Goal:
Can you reproduce the data beneath, keeping every line exact?

Data segment:
--------------------
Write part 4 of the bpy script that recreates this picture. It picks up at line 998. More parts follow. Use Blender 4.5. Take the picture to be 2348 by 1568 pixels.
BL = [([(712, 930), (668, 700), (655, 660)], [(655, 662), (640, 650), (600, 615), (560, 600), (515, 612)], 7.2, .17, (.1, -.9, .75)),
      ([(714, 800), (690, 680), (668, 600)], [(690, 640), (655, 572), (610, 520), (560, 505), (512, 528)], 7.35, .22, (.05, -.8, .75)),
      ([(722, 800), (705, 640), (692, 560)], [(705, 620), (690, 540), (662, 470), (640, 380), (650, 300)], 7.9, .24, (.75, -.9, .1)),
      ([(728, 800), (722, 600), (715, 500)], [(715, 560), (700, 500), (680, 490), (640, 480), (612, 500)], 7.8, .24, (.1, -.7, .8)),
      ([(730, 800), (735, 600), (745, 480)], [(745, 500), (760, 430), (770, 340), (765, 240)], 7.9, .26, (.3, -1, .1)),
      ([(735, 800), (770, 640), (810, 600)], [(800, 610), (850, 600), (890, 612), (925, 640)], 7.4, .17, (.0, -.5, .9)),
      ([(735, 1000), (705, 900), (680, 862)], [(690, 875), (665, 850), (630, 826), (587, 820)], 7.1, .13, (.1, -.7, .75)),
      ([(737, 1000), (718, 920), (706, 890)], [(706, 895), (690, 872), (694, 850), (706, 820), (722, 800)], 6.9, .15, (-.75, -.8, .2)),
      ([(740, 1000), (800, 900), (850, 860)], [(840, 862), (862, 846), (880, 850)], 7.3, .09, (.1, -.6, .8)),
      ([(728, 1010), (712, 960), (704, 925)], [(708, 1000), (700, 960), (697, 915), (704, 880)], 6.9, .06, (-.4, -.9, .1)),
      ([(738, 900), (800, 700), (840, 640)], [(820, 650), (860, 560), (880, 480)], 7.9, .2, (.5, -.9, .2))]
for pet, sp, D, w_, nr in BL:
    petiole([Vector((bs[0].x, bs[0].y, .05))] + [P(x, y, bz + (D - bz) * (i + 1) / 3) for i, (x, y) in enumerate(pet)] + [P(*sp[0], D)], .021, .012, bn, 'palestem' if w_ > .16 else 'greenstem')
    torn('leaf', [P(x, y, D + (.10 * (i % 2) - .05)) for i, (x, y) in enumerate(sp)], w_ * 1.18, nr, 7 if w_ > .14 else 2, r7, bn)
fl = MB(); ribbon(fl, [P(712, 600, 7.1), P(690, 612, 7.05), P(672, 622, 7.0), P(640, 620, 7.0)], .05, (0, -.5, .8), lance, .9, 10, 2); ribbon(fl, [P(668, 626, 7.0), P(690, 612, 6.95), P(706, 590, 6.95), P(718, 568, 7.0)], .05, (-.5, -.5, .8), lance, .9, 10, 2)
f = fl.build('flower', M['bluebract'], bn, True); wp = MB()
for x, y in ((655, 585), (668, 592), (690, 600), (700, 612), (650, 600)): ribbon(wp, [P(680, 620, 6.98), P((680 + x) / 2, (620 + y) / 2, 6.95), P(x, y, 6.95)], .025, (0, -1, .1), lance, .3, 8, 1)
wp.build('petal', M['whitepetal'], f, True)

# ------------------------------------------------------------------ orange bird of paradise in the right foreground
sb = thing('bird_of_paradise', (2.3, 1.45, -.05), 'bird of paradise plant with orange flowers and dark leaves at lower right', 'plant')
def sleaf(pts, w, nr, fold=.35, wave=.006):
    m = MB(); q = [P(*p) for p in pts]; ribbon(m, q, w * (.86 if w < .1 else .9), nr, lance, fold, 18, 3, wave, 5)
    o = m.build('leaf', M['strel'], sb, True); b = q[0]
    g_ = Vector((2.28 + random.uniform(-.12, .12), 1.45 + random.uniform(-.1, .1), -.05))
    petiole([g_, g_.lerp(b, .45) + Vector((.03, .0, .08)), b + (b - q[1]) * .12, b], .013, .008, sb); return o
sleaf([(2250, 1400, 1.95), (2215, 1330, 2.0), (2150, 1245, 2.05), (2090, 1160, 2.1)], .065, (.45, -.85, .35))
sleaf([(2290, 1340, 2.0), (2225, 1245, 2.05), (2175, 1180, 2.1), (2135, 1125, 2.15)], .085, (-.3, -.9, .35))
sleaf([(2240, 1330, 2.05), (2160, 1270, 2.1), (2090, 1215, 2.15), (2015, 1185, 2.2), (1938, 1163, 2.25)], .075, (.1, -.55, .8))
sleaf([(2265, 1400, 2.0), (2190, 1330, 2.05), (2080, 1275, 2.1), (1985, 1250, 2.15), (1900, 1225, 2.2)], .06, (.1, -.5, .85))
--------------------
Response for this exercise:
Write part 4 of the bpy script that recreates this picture. It picks up at line 998. More parts follow. Use Blender 4.5. Take the picture to be 2348 by 1568 pixels.
BL = [([(712, 930), (668, 700), (655, 660)], [(655, 662), (640, 650), (600, 615), (560, 600), (515, 612)], 7.2, .17, (.1, -.9, .75)),
      ([(714, 800), (690, 680), (668, 600)], [(690, 640), (655, 572), (610, 520), (560, 505), (512, 528)], 7.35, .22, (.05, -.8, .75)),
      ([(722, 800), (705, 640), (692, 560)], [(705, 620), (690, 540), (662, 470), (640, 380), (650, 300)], 7.9, .24, (.75, -.9, .1)),
      ([(728, 800), (722, 600), (715, 500)], [(715, 560), (700, 500), (680, 490), (640, 480), (612, 500)], 7.8, .24, (.1, -.7, .8)),
      ([(730, 800), (735, 600), (745, 480)], [(745, 500), (760, 430), (770, 340), (765, 240)], 7.9, .26, (.3, -1, .1)),
      ([(735, 800), (770, 640), (810, 600)], [(800, 610), (850, 600), (890, 612), (925, 640)], 7.4, .17, (.0, -.5, .9)),
      ([(735, 1000), (705, 900), (680, 862)], [(690, 875), (665, 850), (630, 826), (587, 820)], 7.1, .13, (.1, -.7, .75)),
      ([(737, 1000), (718, 920), (706, 890)], [(706, 895), (690, 872), (694, 850), (706, 820), (722, 800)], 6.9, .15, (-.75, -.8, .2)),
      ([(740, 1000), (800, 900), (850, 860)], [(840, 862), (862, 846), (880, 850)], 7.3, .09, (.1, -.6, .8)),
      ([(728, 1010), (712, 960), (704, 925)], [(708, 1000), (700, 960), (697, 915), (704, 880)], 6.9, .06, (-.4, -.9, .1)),
      ([(738, 900), (800, 700), (840, 640)], [(820, 650), (860, 560), (880, 480)], 7.9, .2, (.5, -.9, .2))]
for pet, sp, D, w_, nr in BL:
    petiole([Vector((bs[0].x, bs[0].y, .05))] + [P(x, y, bz + (D - bz) * (i + 1) / 3) for i, (x, y) in enumerate(pet)] + [P(*sp[0], D)], .021, .012, bn, 'palestem' if w_ > .16 else 'greenstem')
    torn('leaf', [P(x, y, D + (.10 * (i % 2) - .05)) for i, (x, y) in enumerate(sp)], w_ * 1.18, nr, 7 if w_ > .14 else 2, r7, bn)
fl = MB(); ribbon(fl, [P(712, 600, 7.1), P(690, 612, 7.05), P(672, 622, 7.0), P(640, 620, 7.0)], .05, (0, -.5, .8), lance, .9, 10, 2); ribbon(fl, [P(668, 626, 7.0), P(690, 612, 6.95), P(706, 590, 6.95), P(718, 568, 7.0)], .05, (-.5, -.5, .8), lance, .9, 10, 2)
f = fl.build('flower', M['bluebract'], bn, True); wp = MB()
for x, y in ((655, 585), (668, 592), (690, 600), (700, 612), (650, 600)): ribbon(wp, [P(680, 620, 6.98), P((680 + x) / 2, (620 + y) / 2, 6.95), P(x, y, 6.95)], .025, (0, -1, .1), lance, .3, 8, 1)
wp.build('petal', M['whitepetal'], f, True)

# ------------------------------------------------------------------ orange bird of paradise in the right foreground
sb = thing('bird_of_paradise', (2.3, 1.45, -.05), 'bird of paradise plant with orange flowers and dark leaves at lower right', 'plant')
def sleaf(pts, w, nr, fold=.35, wave=.006):
    m = MB(); q = [P(*p) for p in pts]; ribbon(m, q, w * (.86 if w < .1 else .9), nr, lance, fold, 18, 3, wave, 5)
    o = m.build('leaf', M['strel'], sb, True); b = q[0]
    g_ = Vector((2.28 + random.uniform(-.12, .12), 1.45 + random.uniform(-.1, .1), -.05))
    petiole([g_, g_.lerp(b, .45) + Vector((.03, .0, .08)), b + (b - q[1]) * .12, b], .013, .008, sb); return o
sleaf([(2250, 1400, 1.95), (2215, 1330, 2.0), (2150, 1245, 2.05), (2090, 1160, 2.1)], .065, (.45, -.85, .35))
sleaf([(2290, 1340, 2.0), (2225, 1245, 2.05), (2175, 1180, 2.1), (2135, 1125, 2.15)], .085, (-.3, -.9, .35))
sleaf([(2240, 1330, 2.05), (2160, 1270, 2.1), (2090, 1215, 2.15), (2015, 1185, 2.2), (1938, 1163, 2.25)], .075, (.1, -.55, .8))
sleaf([(2265, 1400, 2.0), (2190, 1330, 2.05), (2080, 1275, 2.1), (1985, 1250, 2.15), (1900, 1225, 2.2)], .06, (.1, -.5, .85))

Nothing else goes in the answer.